My next idea was to try the little blown-glass oil candles made by Firefly. I thought about it for a long time before I ordered a pair, for safety reasons. Flammable liquid inside a glass vessel with a wick is the very definition of Molotov cocktail. What if one of them hit the floor and shattered? But eventually I ordered a pair and tried them out. I hated them. They produce a tiny little dot of light. I should have realized that before I bought them, because the wick is tiny. They are useless, except perhaps as votives, and I’m not a very votive person.

My next idea was an oil lamp, or chamber lamp, of the type that was very common in the days before electrification. They burn kerosene, and they’re easy to find today, both new and antique. But they, too, are usually made of glass. I made a new rule for myself: No glass oil lamps.

Then I admired the yacht lamps and miner’s lamps made of brass, often plated with stainless steel. But they are extremely expensive, and they’re often poorly reviewed as not being well-made enough to be worth the cost.

So then, the last option was oil lanterns.

Obviously there is still a thriving market for oil lanterns. Many people buy them, I believe, as backup lighting for power failures, which makes a lot of sense. They’re made of metal, and the larger lanterns have nice big wicks that are 1 inch wide. As I read reviews of lanterns on Amazon, I finally settled on lanterns made by W.T. Kirkman. Kirkman lanterns get the best reviews and were said to be better made. I ordered two of the Kirkman lanterns from Amazon. Here’s a link to the Kirkman web site. Kirkman sells several models and options in its lanterns, but not all of those models and options are available on Amazon.
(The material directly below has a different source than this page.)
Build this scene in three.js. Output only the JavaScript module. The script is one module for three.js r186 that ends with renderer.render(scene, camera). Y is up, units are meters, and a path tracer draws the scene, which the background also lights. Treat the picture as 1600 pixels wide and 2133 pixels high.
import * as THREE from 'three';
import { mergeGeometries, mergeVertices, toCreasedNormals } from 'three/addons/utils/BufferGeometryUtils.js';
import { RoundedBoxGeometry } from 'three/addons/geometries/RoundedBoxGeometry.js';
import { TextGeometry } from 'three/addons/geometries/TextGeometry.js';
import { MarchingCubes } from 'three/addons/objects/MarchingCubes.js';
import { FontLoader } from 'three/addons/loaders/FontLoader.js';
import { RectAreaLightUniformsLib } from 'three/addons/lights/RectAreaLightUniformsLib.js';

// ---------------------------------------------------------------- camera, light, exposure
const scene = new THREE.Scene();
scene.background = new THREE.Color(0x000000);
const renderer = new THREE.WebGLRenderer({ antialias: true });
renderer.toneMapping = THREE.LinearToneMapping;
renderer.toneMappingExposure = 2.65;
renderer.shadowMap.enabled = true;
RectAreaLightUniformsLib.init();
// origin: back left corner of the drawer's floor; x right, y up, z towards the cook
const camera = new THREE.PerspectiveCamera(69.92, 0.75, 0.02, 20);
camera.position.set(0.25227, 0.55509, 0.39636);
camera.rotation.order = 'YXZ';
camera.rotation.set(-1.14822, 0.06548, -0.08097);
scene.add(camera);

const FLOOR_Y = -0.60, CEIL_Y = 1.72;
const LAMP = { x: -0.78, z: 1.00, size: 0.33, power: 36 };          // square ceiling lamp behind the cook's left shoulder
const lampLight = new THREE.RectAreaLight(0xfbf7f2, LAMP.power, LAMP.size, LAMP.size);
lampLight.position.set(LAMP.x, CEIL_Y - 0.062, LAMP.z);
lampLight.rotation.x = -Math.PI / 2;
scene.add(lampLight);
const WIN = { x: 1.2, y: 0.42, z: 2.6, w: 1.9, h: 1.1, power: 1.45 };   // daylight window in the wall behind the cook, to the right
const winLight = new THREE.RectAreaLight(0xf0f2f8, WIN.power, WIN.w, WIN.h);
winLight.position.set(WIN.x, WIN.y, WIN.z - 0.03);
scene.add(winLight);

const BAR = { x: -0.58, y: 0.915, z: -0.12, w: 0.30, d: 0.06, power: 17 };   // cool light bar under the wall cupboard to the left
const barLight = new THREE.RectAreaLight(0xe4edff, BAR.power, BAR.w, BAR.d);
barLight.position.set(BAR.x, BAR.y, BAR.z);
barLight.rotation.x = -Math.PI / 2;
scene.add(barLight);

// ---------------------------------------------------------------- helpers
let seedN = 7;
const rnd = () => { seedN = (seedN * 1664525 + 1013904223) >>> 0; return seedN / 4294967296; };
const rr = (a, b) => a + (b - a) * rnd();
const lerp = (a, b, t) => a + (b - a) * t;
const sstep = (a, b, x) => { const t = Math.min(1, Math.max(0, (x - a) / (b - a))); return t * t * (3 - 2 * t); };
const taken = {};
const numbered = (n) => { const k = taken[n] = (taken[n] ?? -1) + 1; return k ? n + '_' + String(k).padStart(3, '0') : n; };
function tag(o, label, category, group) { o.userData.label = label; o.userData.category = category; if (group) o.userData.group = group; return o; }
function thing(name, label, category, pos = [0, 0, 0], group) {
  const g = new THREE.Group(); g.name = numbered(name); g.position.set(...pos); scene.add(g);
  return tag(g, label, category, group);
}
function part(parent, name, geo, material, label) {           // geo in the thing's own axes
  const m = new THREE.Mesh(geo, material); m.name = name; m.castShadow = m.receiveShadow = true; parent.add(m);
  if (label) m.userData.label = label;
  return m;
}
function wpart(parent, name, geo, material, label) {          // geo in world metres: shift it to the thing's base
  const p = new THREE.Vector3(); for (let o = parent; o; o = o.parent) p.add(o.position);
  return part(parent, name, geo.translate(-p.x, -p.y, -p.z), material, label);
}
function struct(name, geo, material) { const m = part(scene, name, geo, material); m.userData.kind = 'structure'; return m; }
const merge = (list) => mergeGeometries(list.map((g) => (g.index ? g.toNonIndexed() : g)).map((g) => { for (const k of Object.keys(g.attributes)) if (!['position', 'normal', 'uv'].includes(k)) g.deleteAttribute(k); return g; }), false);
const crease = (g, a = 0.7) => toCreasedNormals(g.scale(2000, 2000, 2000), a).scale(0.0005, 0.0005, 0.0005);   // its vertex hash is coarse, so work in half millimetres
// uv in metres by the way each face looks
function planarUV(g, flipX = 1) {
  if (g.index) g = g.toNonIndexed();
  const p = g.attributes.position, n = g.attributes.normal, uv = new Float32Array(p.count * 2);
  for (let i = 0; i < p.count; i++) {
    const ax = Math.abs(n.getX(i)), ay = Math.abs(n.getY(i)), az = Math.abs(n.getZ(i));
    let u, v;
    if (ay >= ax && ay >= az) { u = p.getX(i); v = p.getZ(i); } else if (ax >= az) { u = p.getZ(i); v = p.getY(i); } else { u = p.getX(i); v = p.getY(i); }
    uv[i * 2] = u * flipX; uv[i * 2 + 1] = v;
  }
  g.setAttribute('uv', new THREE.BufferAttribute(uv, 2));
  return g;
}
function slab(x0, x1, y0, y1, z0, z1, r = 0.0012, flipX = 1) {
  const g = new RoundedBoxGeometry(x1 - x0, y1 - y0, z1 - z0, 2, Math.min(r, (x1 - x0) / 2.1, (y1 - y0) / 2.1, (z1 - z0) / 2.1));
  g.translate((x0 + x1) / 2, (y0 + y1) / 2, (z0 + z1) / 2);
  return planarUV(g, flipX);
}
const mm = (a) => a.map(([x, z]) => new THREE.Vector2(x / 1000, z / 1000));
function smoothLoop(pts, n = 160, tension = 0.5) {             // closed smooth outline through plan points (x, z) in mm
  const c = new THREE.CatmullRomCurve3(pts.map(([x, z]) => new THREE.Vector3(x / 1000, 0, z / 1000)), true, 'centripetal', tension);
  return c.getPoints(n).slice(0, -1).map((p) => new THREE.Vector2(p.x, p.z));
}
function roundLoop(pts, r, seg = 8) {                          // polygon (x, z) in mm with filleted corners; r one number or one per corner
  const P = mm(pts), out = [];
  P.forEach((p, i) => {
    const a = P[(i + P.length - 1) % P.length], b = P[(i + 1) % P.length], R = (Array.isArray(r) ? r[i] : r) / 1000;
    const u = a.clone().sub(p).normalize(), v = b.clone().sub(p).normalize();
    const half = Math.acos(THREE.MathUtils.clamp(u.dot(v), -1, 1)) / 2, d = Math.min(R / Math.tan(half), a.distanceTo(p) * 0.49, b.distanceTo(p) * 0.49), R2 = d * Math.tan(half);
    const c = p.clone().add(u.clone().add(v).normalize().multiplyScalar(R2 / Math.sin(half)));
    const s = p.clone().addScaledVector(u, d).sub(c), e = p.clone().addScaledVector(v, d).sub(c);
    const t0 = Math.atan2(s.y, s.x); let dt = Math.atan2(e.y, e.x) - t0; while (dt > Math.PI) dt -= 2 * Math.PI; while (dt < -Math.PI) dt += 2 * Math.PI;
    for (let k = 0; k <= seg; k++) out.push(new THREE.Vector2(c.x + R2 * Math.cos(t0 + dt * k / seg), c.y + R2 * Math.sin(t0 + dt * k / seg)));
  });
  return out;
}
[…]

I settled on the No. 1 “Little Champ” cold blast lantern. It’s 12 inches high with a 5/8-inch wick. So what does “cold blast” mean? It has to do with how the flame gets its air for combustion. It’s a clever bit of 19th Century technology. In a cold blast lantern, the air is taken in at the top of the lantern and travels down through the side tubes. This is said to give a whiter, brighter flame. Also, cold blast lanterns are said to self-extinguish if tipped over. I’m not going to try that out, but I’m glad to hear it.

The lanterns burn clean and aren’t affected by drafts or blasts of air. Once they’re lit and glowing, they look more domestic and less like something you’d see in a barn. They’re brighter than candles. And they give off a certain warmth (1,100 or 1,400 BTU per hour depending on the model) which should be very welcome in the wintertime.

Kirkman also makes a larger lantern, 15 inches tall with a 1-inch wick. I might just get myself one of those for outdoor use. All the lanterns are galvanized steel. Options include a black enamel finish, round shades that reflect the light downward, and globes in several colors of glass including red, yellow, green, blue, and frosted. Lantern technology is alive and well! You also can buy kits to electrify the lanterns, including with LED bulbs. But why would you want to do that?

When I was a young’un, my grandparents had an oil lantern that they had had since the days before rural electrification. I used to love to play with it. Though I suppose it’s a bit eccentric to have oil lanterns on the supper table, I’m pretty sure that will be my method hereafter. I’ll save the pricey church candles for special occasions.

My grandparents also always kept a 5-gallon tank of kerosene. These oil lanterns will, of course, burn kerosene. But these days most people use the newer lamp oils, which burn cleaner, make less odor, and are said to be safer.